Thomas Muir's trial has lessons for today, Dean says
The importance of the right to a fair trial is the key lesson for today from the notorious 18th century trial of Thomas Muir of Huntershill, the Dean of the Faculty of Advocates, James Wolffe QC, suggested last night.
Mr Wolffe was speaking at an event held by the Faculty to mark the 250th anniversary of Muir's birth, at which the historian Professor Sir Tom Devine gave a scene-setting lecture, and Faculty members staged dramatic reconstructions of parts of the trial.
Muir was convicted of sedition at the High Court in Edinburgh in 1793 and sentenced to 14 years' transportation.
Before an audience in the First Division courtroom which included Lord Carloway, the Lord Justice Clerk, Tricia Marwick, Presiding Officer of the Scottish Parliament, and Paul Wheelhouse, Minister for Community Safety and Legal Affairs, Mr Wolffe said Muir had been a practising advocate who, in an age of revolution, promoted democratic ideas which were seen as subversive. While he was facing trial, and a fugitive from justice, the Faculty expelled him from membership.

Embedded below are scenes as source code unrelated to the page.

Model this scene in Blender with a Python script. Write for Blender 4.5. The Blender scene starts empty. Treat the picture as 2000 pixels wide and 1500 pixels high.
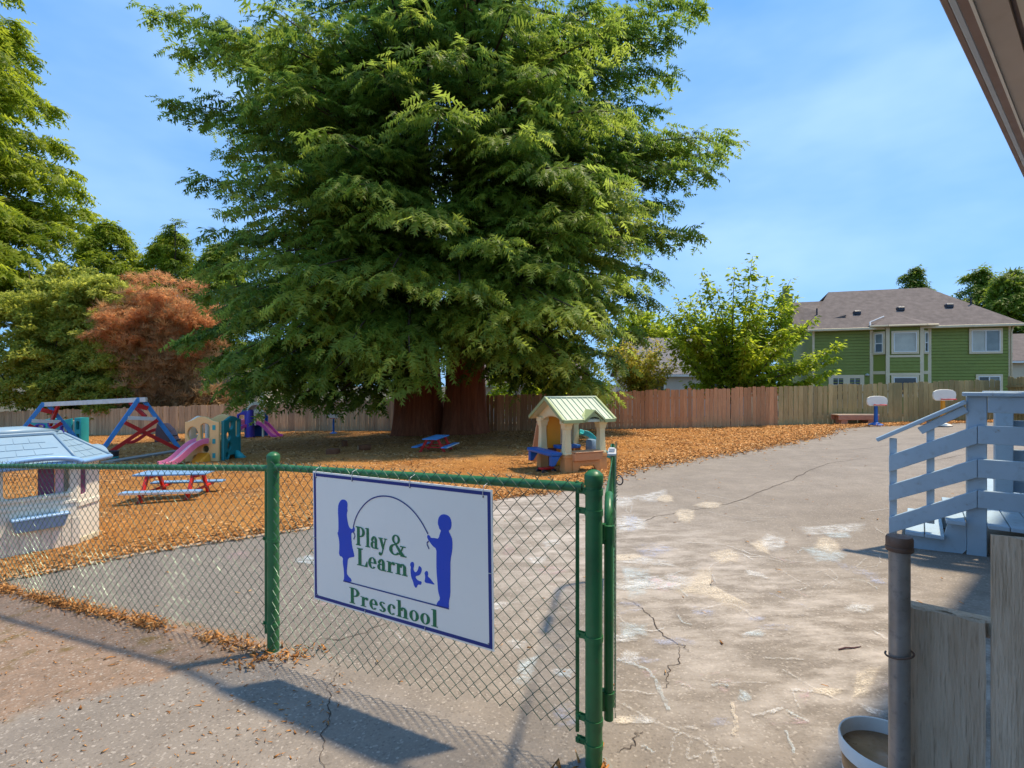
import bpy, bmesh, math, random
import numpy as np
from mathutils import Vector, Matrix

# ------------------------------------------------------------------ camera, sky, sun, exposure
scene = bpy.context.scene
C = scene.collection
EYE = 1.62
cam_data = bpy.data.cameras.new('camera')
cam_data.lens = 18.0
cam_data.sensor_width = 36.0
cam_data.clip_start = 0.05
cam_data.clip_end = 2000
cam = bpy.data.objects.new('camera', cam_data)
C.objects.link(cam)
cam.location = (0, 0, EYE)
cam.rotation_euler = (math.radians(90), 0, 0)
scene.camera = cam

SUN_DIR = Vector((0.41, 0.14, 1.0)).normalized()
world = bpy.data.worlds.new('World')
scene.world = world
world.use_nodes = True
wn = world.node_tree
wn.nodes.clear()
w_out = wn.nodes.new('ShaderNodeOutputWorld')
w_bg = wn.nodes.new('ShaderNodeBackground')
w_bg.inputs['Strength'].default_value = 0.15
sky = wn.nodes.new('ShaderNodeTexSky')
sky.sky_type = 'NISHITA'
sky.sun_disc = False
sky.sun_elevation = math.asin(SUN_DIR.z)
sky.sun_rotation = math.atan2(SUN_DIR.x, SUN_DIR.y)
sky.altitude = 0
sky.air_density = 1.15
sky.dust_density = 0.6
sky.ozone_density = 2.2
w_hs = wn.nodes.new('ShaderNodeHueSaturation')
w_hs.inputs['Saturation'].default_value = 1.12
w_hs.inputs['Value'].default_value = 1.0
# thin high veil of cloud over the whole sky
w_tc = wn.nodes.new('ShaderNodeTexCoord')
w_map = wn.nodes.new('ShaderNodeMapping')
w_map.inputs['Scale'].default_value = (1.0, 1.0, 2.4)
w_noise = wn.nodes.new('ShaderNodeTexNoise')
w_noise.inputs['Scale'].default_value = 1.7
w_noise.inputs['Detail'].default_value = 5.0
w_noise.inputs['Roughness'].default_value = 0.5
w_ramp = wn.nodes.new('ShaderNodeValToRGB')
w_ramp.color_ramp.elements[0].position = 0.42
w_ramp.color_ramp.elements[1].position = 0.72
w_ramp.color_ramp.elements[1].color = (0.42, 0.42, 0.42, 1)
w_mix = wn.nodes.new('ShaderNodeMixRGB')
w_mix.inputs['Color2'].default_value = (1.45, 1.95, 2.7, 1)
wl = wn.links.new
wl(w_tc.outputs['Generated'], w_map.inputs['Vector'])
wl(w_map.outputs['Vector'], w_noise.inputs['Vector'])
wl(w_noise.outputs['Fac'], w_ramp.inputs['Fac'])
w_tint = wn.nodes.new('ShaderNodeMixRGB')
w_tint.blend_type = 'MULTIPLY'
w_tint.inputs['Fac'].default_value = 1.0
w_tint.inputs['Color2'].default_value = (0.17, 0.25, 0.38, 1)
wl(sky.outputs['Color'], w_hs.inputs['Color'])
wl(w_hs.outputs['Color'], w_tint.inputs['Color1'])
# even azure haze, flattening the white horizon of the clear-sky model
w_flat = wn.nodes.new('ShaderNodeMixRGB')
w_flat.inputs['Fac'].default_value = 0.72
w_flat.inputs['Color2'].default_value = (0.38, 0.92, 1.72, 1)
wl(w_tint.outputs['Color'], w_flat.inputs['Color1'])
wl(w_flat.outputs['Color'], w_mix.inputs['Color1'])
wl(w_ramp.outputs['Color'], w_mix.inputs['Fac'])
wl(w_mix.outputs['Color'], w_bg.inputs['Color'])
wl(w_bg.outputs['Background'], w_out.inputs['Surface'])

sun_data = bpy.data.lights.new('sun', 'SUN')
sun_data.energy = 1.35
sun_data.angle = math.radians(3)   # sun through thin haze: broad and soft
sun_data.color = (1.0, 0.86, 0.64)
sun = bpy.data.objects.new('sun', sun_data)
C.objects.link(sun)
sun.rotation_euler = (-SUN_DIR).to_track_quat('-Z', 'Y').to_euler()
sun.location = (10, 5, 30)

vs = scene.view_settings
vs.view_transform = 'Standard'
vs.look = 'None'
vs.gamma = 1.0
vs.exposure = 1.97
try:
    vs.use_curve_mapping = False
except Exception:
    pass
try:
    scene.cycles.max_bounces = 5
    scene.cycles.diffuse_bounces = 2
    scene.cycles.glossy_bounces = 2
    scene.cycles.transmission_bounces = 3
    scene.cycles.transparent_max_bounces = 8
    scene.cycles.use_denoising = True
except Exception:
    pass

# ------------------------------------------------------------------ helpers
RNG = np.random.default_rng(7)
random.seed(7)


def G(x, y):
    """height of the gently falling yard"""
    xx = max(-45.0, min(34.0, x))
    yy = max(-12.0, min(46.0, y))
    return 0.030 * (xx - 0.345) - 0.031 * (yy - 2.16)


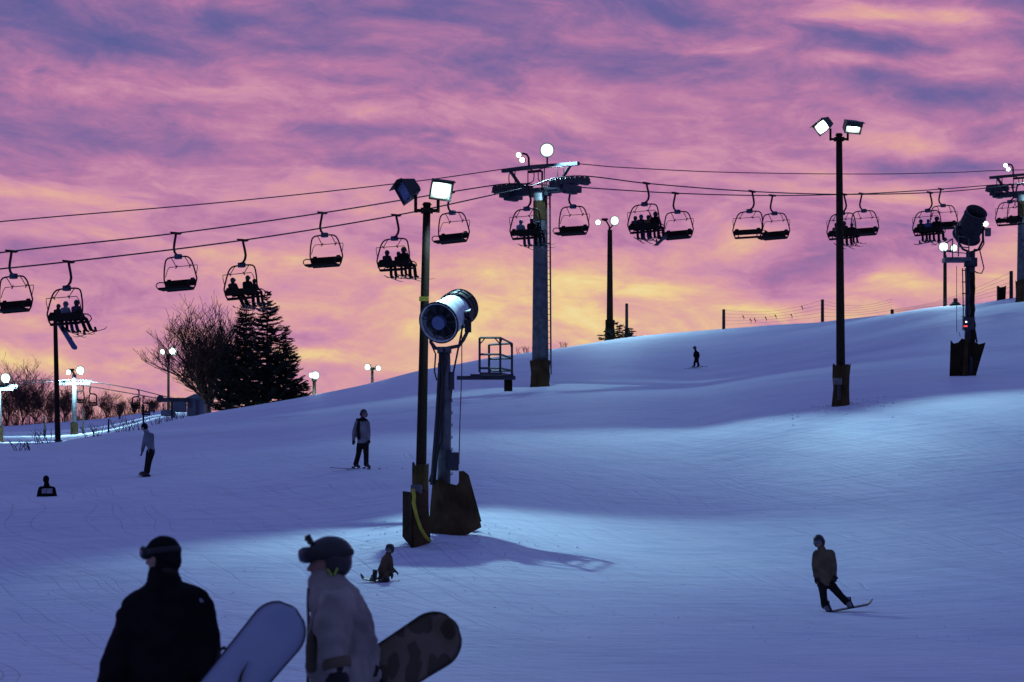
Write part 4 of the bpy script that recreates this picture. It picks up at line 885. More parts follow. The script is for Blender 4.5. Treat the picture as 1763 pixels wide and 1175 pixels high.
# ------------------------------------------------------------------ foreground men
def fg_man1():
    Y_ = 15.5
    J = pose(0, Y_, dict(head=(279, 960), neck=(283, 1003), chest=(288, 1060), pelvis=(284, 1205), shL=(243, 1045), shR=(336, 1044), elL=(203, 1128), elR=(352, 1118), haL=(180, 1205), haR=(368, 1192),
         hipL=(262, 1225), hipR=(308, 1225), knL=(250, 1370), knR=(315, 1370), anL=(245, 1500), anR=(325, 1500), toL=(205, 1515), toR=(285, 1518)), (P(284, 950, Y_).x, Y_, GZ(-1.85, Y_)), dict(haR=-.15, elR=-.02, haL=-.1, neck=.02))
    t_ = thing('person', 'man in black seen from behind, goggles up, foreground left', 'person', J['base']); g = lambda k: Vector(J[k])
    H = g('head'); fd = Vector((-.80, .55, -.12)); R = head_mat(fd, (0, 0, 1))*.91; T_ = lambda x, y, z: H+R @ Vector((x, y, z))
    nk, ch, pv = g('neck'), g('chest'), g('pelvis')
    mb = MB(); mb.ell(T_(0, .005, .005), (.076, .096, .118), R, 18, 12); mb.ell(T_(0, .05, -.07), (.048, .045, .045), R); mb.limb([T_(0, .090, .02), T_(0, .118, -.02)], [.010, .015], n=6); mb.ell(T_(0, .088, -.06), (.026, .014, .013), R)
    mb.ell(T_(0, .066, -.108), (.034, .03, .026), R)
    for q in (-1, 1): mb.ell(T_(q*.078, -.005, -.01), (.012, .022, .033), R)
    mb.limb([T_(0, -.015, -.08), nk, ch], [.058, .062, .10], n=12); mb.limb([ch, (ch+pv)/2, pv], [.15, .13, .14], flat=.65)
    for q in 'LR':
        mb.limb([g('sh'+q), g('el'+q), g('ha'+q)], [.055, .045, .03]); mb.limb([ch, g('sh'+q)], [.09, .055]); mb.limb([g('hip'+q), g('kn'+q), g('an'+q)], [.085, .06, .045]); mb.limb([g('an'+q), g('to'+q)], [.045, .035])
        hand_shapes(mb, g('ha'+q), (g('ha'+q)-g('el'+q)), (1 if q == 'L' else -1, 0, 0), 1., .9)
    fuse('body', mb, 'skin', t_, .012, 1)
    mb = MB(); U_ = (pv-ch)
    rows = [((281, 996), .088, .080), ((283, 1006), .10, .095), ((286, 1020), .155, .115), ((288, 1034), .205, .135), ((290, 1054), .232, .150), ((293, 1085), .232, .155), ((293, 1120), .226, .150), ((290, 1160), .222, .150), ((287, 1205), .225, .152), ((285, 1250), .228, .155)]
    pts = [P(x, y, Y_) for (x, y), _, _ in rows]
    mb.tube(pts, [r for _, r, _ in rows], 24, side=(1, 0, 0), flat=.68)
    for q in 'LR':
        sh, el, ha = g('sh'+q), g('el'+q), g('ha'+q)
        mb.limb([ch.lerp(nk, .55), sh], [.11, .10], n=12); mb.limb([sh, sh.lerp(el, .5), el, el.lerp(ha, .5), ha], [.102, .098, .085, .075, .062], n=14)
    fuse('jacket', mb, 'black', t_, .016, 3, .030)
    mb = MB(); mb.limb([P(284, 1014, Y_), P(281, 992, Y_)], [.105, .088], n=16, flat=.95); fuse('collar', mb, 'black', t_, .012, 1)
    mb = MB(); mb.limb([pv, pv+Vector((0, 0, -.12))], [.18, .17], flat=.72, n=16)
    for q in 'LR': mb.limb([g('hip'+q), g('kn'+q), g('an'+q)], [.125, .10, .095], n=12)
    fuse('trousers', mb, 'trouser_black', t_, .02, 2, .02)
    for q in 'LR':
        mb = MB(); mb.limb([g('an'+q)+Vector((0, 0, .1)), g('an'+q)], [.075, .07]); mb.limb([g('an'+q), g('to'+q)], [.065, .05]); fuse('boot', mb, 'boot', t_, .018, 1)
        mb = MB(); mb.limb([g('ha'+q)-(g('ha'+q)-g('el'+q)).normalized()*.06, g('ha'+q)], [.055, .045]); hand_shapes(mb, g('ha'+q), (g('ha'+q)-g('el'+q)), (1 if q == 'L' else -1, 0, 0), 1.06, .9, 1.3); fuse('glove', mb, 'glove', t_, .010, 1)
    mb = MB(); mb.ell(T_(0, -.012, .028), (.092, .114, .100), R, 24, 12, -.30, 1); mb.ell(T_(0, -.040, -.020), (.086, .080, .085), R, 18, 12); mb.limb([T_(0, .085, .050), T_(0, .122, .040)], [.05, .042], side=tuple(R @ Vector((1, 0, 0))), flat=.3); fuse('beanie', mb, 'black', t_, .010, 2, .008)
    mb = MB(); mb.ell(T_(0, -.052, -.062), (.068, .05, .06), R); fuse('hair', mb, 'hair', t_, .010, 1)
    mb = MB(); pts = [T_(.091*math.sin(a), .112*math.cos(a)-.012, .036) for a in [2*PI*k/28 for k in range(28)]]; mb.tube(pts, .016, 6, closed=True, side=tuple(R @ Vector((0, 0, 1))), flat=.4); mb.build('goggle_strap', 'rubber', t_, True)
    mb = MB(); pts = [T_(.086*math.sin(a), .118*math.cos(a)+.006, .040) for a in [-1.0+2*k/10 for k in range(11)]]; mb.limb(pts, [.024]+[.036]*9+[.024], n=8, side=tuple(R @ Vector((0, 0, 1))), flat=.5); mb.build('goggle_frame', 'rubber', t_, True)
    mb = MB(); pts = [T_(.098*math.sin(a), .130*math.cos(a)+.006, .038) for a in [-.95+1.9*k/10 for k in range(11)]]; mb.limb(pts, [.014]+[.024]*9+[.014], n=8, side=tuple(R @ Vector((0, 0, 1))), flat=.35); mb.build('goggle_lens', 'lens', t_, True)
    # small emblem on the shoulder blade: three nested quarter arcs
    mb = MB(); c = P(347, 1034, Y_-.135)
    for i, r in enumerate((.008, .014, .020)):
        pts = [c+Vector((-.010+r*math.cos(a), -.012-.0015*i, -.010+r*math.sin(a))) for a in [k*PI/2/6 for k in range(7)]]; mb.tube(pts, .0022, 4)
    mb.build('emblem', 'panel_cloth', t_)
    return t_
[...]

"Soon after that trial, concerns were being expressed that the political climate of the times had resulted in an unacceptable erosion of civil liberties and in the 1840s, a monument was erected in Calton Cemetery in memory of Muir and the other political martyrs of the time", Mr Wolffe continued. "In a litigation about the erection of the monument, one of the judges, Lord Fullerton, pointed out that 'the convicted traitors of one age become the martyred patriots of another'.
"And in 1853, the great Scottish advocate and judge, Lord Cockburn, wrote of Muir's trial: 'This is one of the cases the memory whereof never perisheth. History cannot let its injustice alone.'
"Like Cockburn, we, today, acknowledge the injustice of Muir's trial, and constitutional democrats of all political parties and none honour Muir's commitment to political liberties which, today, all of us take for granted.
"In his address to the jury which convicted him, Muir said this: 'When our ashes shall be scattered by the winds of heaven, the impartial voice of future times will rejudge your verdict.'"
The re-enactment was adapted by Ross Macfarlane, advocate, from the printed transcript of the trial, and retold the trial using the actual words of those involved. Lawyers taking part included Donald Findlay QC, Gordon Jackson QC, Neil Murray QC, Anna Poole QC, Alex Prentice QC, Paul Brown, Frank Burr, Brian Crook, David Nicolson, Iain McSporran and Iain Smith.
"As you rejudge the trial of Thomas Muir, I invite you to reflect on the lessons which the trial holds for our own times", Mr Wolffe added. "I invite you to reflect on the importance of maintaining our commitment to the right of every accused person to a fair trial, whatever may be the nature of the crime alleged, and whatever may be the temper of the times."
Professor Sir Tom Devine commented: "I have never taken part in such a unique event and want to congratulate the Faculty for the truly inspiring decision to look again at one of the most famous, some would say infamous, trials in Scottish history."